El de la maternidad es un misterio transformador de una magnitud descomunal que genera la energía y la confianza que nos permiten crecer
Los tres nacimos seguidos: soy el mayor y tenía dos años y medio cuando llegó mi hermana. Así que me resulta fácil imaginar una escena a la que mi madre se refirió por primera vez hace sólo unos cuantos meses y que sigue evocando ensoñadoramente desde la altura de sus ochenta. Lo dice con una sonrisa peculiar y en tono alegre y como de excusa a la vez: «Tiña que traballar, que facer mil cousas na casa, pero quedábame alí mirando para vos, canto me gustaba vervos durmir! Non podía arrincarme da vosa beira!». El de la maternidad es un misterio transformador de una magnitud descomunal que genera la energía y la confianza que nos permiten crecer.
Lo conté en otro sitio hace ya… decenios.

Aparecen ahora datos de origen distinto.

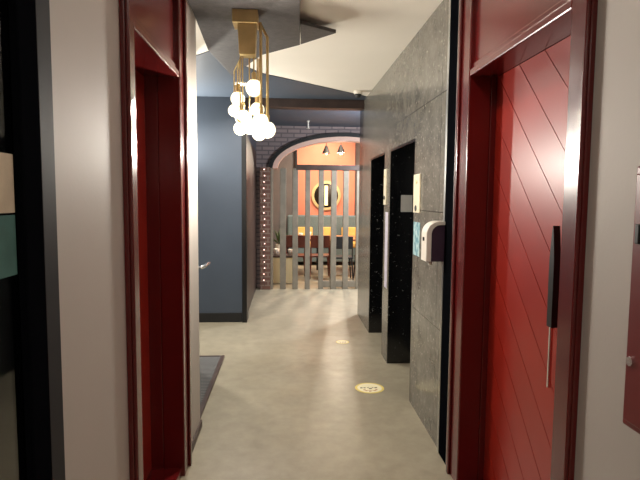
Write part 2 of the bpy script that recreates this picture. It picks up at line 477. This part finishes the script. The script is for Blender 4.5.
# lift doors at the back of the openings
for i, (ya, yb) in enumerate(((3.93, 4.89), (5.16, 6.03))):
    t = thing('door_%d' % (4+i), ('nearer' if i == 0 else 'farther')+' lift doors set back in the black stone opening of the right wall', 'lift door', (XR+0.34, (ya+yb)/2, 0), None, 'structure')
    ym = (ya+yb)/2
    for a0, a1 in ((ya-0.05, ym-0.002), (ym+0.002, yb+0.05)):
        b = B(); box(b, XR+0.305, XR+0.335, a0, a1, 0.004, 2.08); obj('door_panel', b, 'gun', t, 0.002)

# ------------------------------------------------------------------ things on the floor
t = thing('entrance_mat', 'dark grey ribbed entrance mat with a brown edge in the left recess', 'mat', (-0.71, 4.33, 0))
b = B(); prism(b, [(-0.815,3.56,0),(-0.655,3.56,0),(-0.655,5.10,0),(-1.15,5.10,0),(-1.15,4.72,0),(-0.815,4.72,0)], (0,0,0.016)); obj('mat_field', b, 'mat', t)
b = B(); box(b, -0.655, -0.62, 3.56, 5.13, 0.0, 0.02); box(b, -1.15, -0.655, 5.10, 5.13, 0, 0.02); obj('mat_edge', b, 'brown', t, 0.003)

def floor_sticker(x, y, r, label):
    t = thing('floor_sticker', label, 'sticker', (x, y, 0), 'round floor stickers')
    b = B(); lathe(b, [(r,0.0004),(r,0.0012)], (x,y,0), 40); obj('border', b, 'yellow', t)
    b = B(); lathe(b, [(r*0.84,0.0012),(r*0.84,0.0018)], (x,y,0), 40); obj('centre', b, 'cream_vinyl', t)
    b = B()
    for (dx, dy, w, d) in ((-0.56,0.02,0.16,0.16),(-0.34,0.02,0.14,0.14),(-0.1,0.06,0.1,0.1),(0.04,-0.14,0.2,0.16),(0.22,0.04,0.1,0.1),(0.44,0.02,0.18,0.16)):
        box(b, x+(dx-w/2)*r, x+(dx+w/2)*r, y+(dy-d/2)*r, y+(dy+d/2)*r, 0.0018, 0.0022)
    obj('printed_text', b, 'ink', t)
    b = B()
    for (dx, dy) in ((-0.4,-0.34),(-0.3,-0.52),(0.42,-0.34),(0.28,-0.5),(-0.05,-0.62)):
        box(b, x+(dx-0.08)*r, x+(dx+0.08)*r, y+(dy-0.06)*r, y+(dy+0.06)*r, 0.0018, 0.0022)
    box(b, x-0.42*r, x+0.44*r, y-0.50*r, y-0.46*r, 0.0018, 0.0021)
    obj('red_print', b, 'red_ink', t)
floor_sticker(0.695, 4.23, 0.122, 'round yellow-edged sticker with dark text on the floor, the nearer and larger one')
floor_sticker(0.615, 5.63, 0.072, 'small pale round sticker on the floor by the farther lift')

# ------------------------------------------------------------------ things on the walls
def plate(name, x, y0, y1, z0, z1, d, mat, label, cat, marks=None, group=None):
    b = B(); box(b, x-d, x, y0, y1, z0, z1)
    if marks is None: return tag(obj(name, b, mat, None, 0.001 if d < 0.006 else 0.004), label, cat, group)
    t = thing(name, label, cat, (x, (y0+y1)/2, z0), group)
    obj('face_plate', b, mat, t, 0.004)
    for nm, dy, dz, r, mt in marks:
        b = B(); lathe(b, [(r, 0), (r, -0.005), (r*0.8, -0.007)], (x-d, y0+(y1-y0)*dy, z0+(z1-z0)*dz), 16, 'x'); obj(nm, b, mt, t)
    return t
plate('call_panel', XR, 3.73, 3.91, 1.49, 1.775, 0.012, 'plate', 'cream lift call panel on the stone wall beside the nearer opening', 'call panel',
      [('call_button', 0.5, 0.12, 0.022, 'gun'), ('indicator_lamp', 0.5, 0.8, 0.016, 'cream')])
plate('wall_poster', XR, 3.73, 3.915, 1.17, 1.42, 0.003, 'poster', 'pale teal printed poster on the stone wall under the cream panel', 'poster')
plate('call_panel', XR, 5.03, 5.14, 1.53, 1.88, 0.012, 'plate', 'narrow white call panel on the pier between the two lift openings', 'call panel',
      [('call_button', 0.5, 0.2, 0.02, 'gun'), ('indicator_lamp', 0.5, 0.8, 0.014, 'cream')])
plate('wall_poster', XR, 4.94, 5.07, 0.72, 1.46, 0.003, 'lilac', 'tall lilac-white notice on the pier between the lift openings', 'poster')
b = B(); box(b, 1.07, 1.18, 4.867, 4.87, 1.467, 1.626); tag(obj('wall_notice', b, 'grey_paper', None, 0.0008), 'small grey square notice on the black jamb of the nearer lift', 'notice')

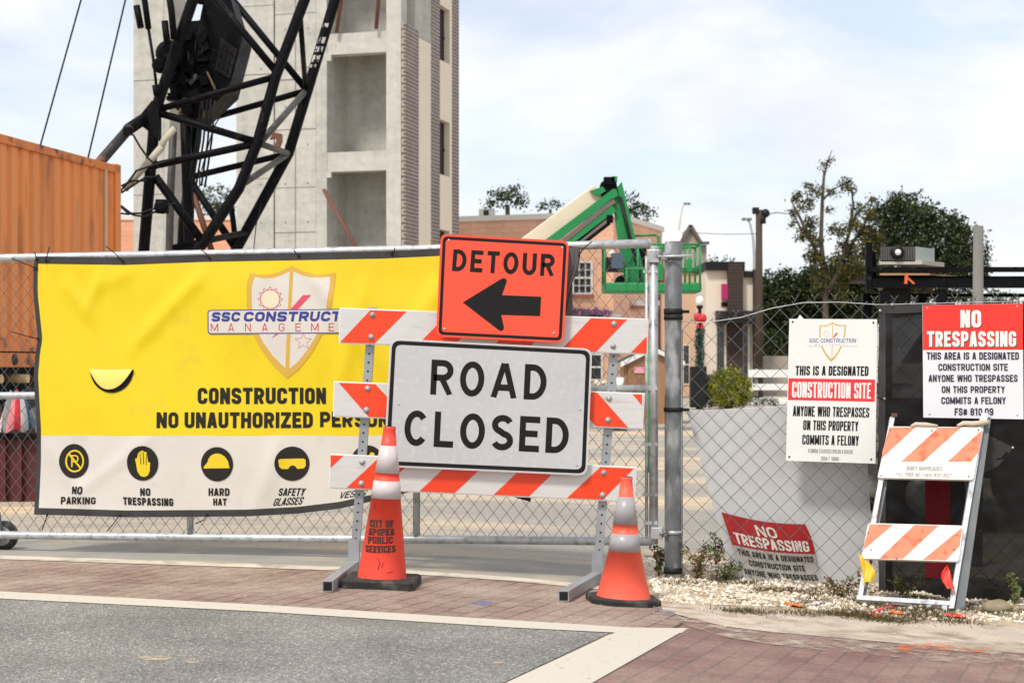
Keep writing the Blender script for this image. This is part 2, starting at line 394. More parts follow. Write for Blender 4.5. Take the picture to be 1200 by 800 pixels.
def asphalt_mat():
    m = bpy.data.materials.new('asphalt aggregate'); m.use_nodes = True; t = m.node_tree; b = t.nodes['Principled BSDF']; L = t.links
    co = t.nodes.new('ShaderNodeTexCoord')
    vo = t.nodes.new('ShaderNodeTexVoronoi'); vo.inputs['Scale'].default_value = 150; L.new(co.outputs['Object'], vo.inputs['Vector'])
    sp = t.nodes.new('ShaderNodeSeparateColor'); L.new(vo.outputs['Color'], sp.inputs[0])
    r1 = t.nodes.new('ShaderNodeValToRGB'); e = r1.color_ramp.elements
    e[0].position = 0; e[0].color = (.115, .11, .103, 1); e[1].position = 1; e[1].color = (.60, .555, .49, 1)
    q = e.new(.45); q.color = (.195, .188, .173, 1); q = e.new(.85); q.color = (.27, .26, .235, 1)
    L.new(sp.outputs[0], r1.inputs[0])
    n = t.nodes.new('ShaderNodeTexNoise'); n.inputs['Scale'].default_value = 1.6; n.inputs['Detail'].default_value = 8; L.new(co.outputs['Object'], n.inputs['Vector'])
    mr = t.nodes.new('ShaderNodeMapRange'); mr.inputs[1].default_value = .3; mr.inputs[2].default_value = .7; mr.inputs[3].default_value = .78; mr.inputs[4].default_value = 1.26; L.new(n.outputs[0], mr.inputs[0])
    x = t.nodes.new('ShaderNodeVectorMath'); x.operation = 'SCALE'; L.new(r1.outputs[0], x.inputs[0]); L.new(mr.outputs[0], x.inputs['Scale'])
    n3 = t.nodes.new('ShaderNodeTexNoise'); n3.inputs['Scale'].default_value = .9; n3.inputs['Detail'].default_value = 6
    mp_ = t.nodes.new('ShaderNodeMapping'); mp_.inputs['Scale'].default_value = (.5, 2.2, 1); L.new(co.outputs['Object'], mp_.inputs[0]); L.new(mp_.outputs[0], n3.inputs['Vector'])
    r3 = t.nodes.new('ShaderNodeMapRange'); r3.inputs[1].default_value = .56; r3.inputs[2].default_value = .8; r3.inputs[4].default_value = .5; L.new(n3.outputs[0], r3.inputs[0])
    mm = t.nodes.new('ShaderNodeMix'); mm.data_type = 'RGBA'; mm.inputs[7].default_value = (.24, .21, .17, 1); L.new(r3.outputs[0], mm.inputs[0]); L.new(x.outputs[0], mm.inputs[6])
    L.new(mm.outputs[2], b.inputs['Base Color']); b.inputs['Roughness'].default_value = .85
    bp = t.nodes.new('ShaderNodeBump'); bp.inputs['Strength'].default_value = .6; bp.inputs['Distance'].default_value = .006; L.new(vo.outputs['Distance'], bp.inputs['Height']); L.new(bp.outputs[0], b.inputs['Normal'])
    return m

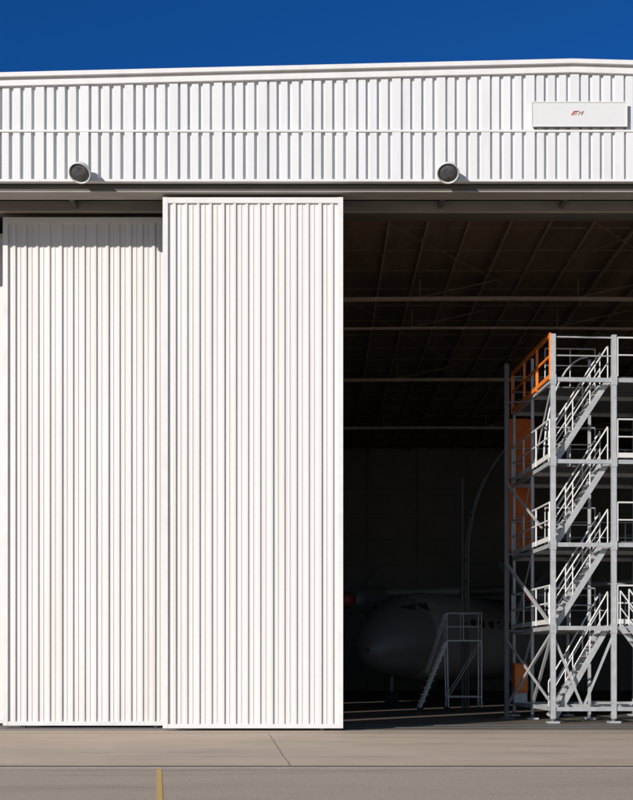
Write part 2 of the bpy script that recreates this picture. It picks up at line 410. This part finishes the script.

Cuando nos despedíamos mi madre lloraba de un modo tan tremendo que parecía que se le iba a desfigurar el rostro para siempre, y, para evitarlo, le agarraba la cara con las manos, como si pudiera impedir así la fuga de sus rasgos, como si pudiera sujetar aquellas facciones que pretendían descomponerse, dispersarse cada una por su lado. Inútil. Hasta que cierta vez, en el aeropuerto, saqué el pañuelo le sequé las lágrimas y entonces frenó el llanto en seco, preocupada de si tenía otro pañuelo, y de que mi padre me diera el suyo, porque no iba a marcharme con el pañuelo así… Utilicé ese mismo truco a menudo: si la necesitamos, arrincona de inmediato su dolor. Y ella siempre sabe cuándo la necesitamos. A veces me resulta difícil discernir si no se atreve a preguntar o si no pregunta porque ya sabe y prefiere ayudar desde fuera, como si no se diera cuenta, quizá sólo rezando.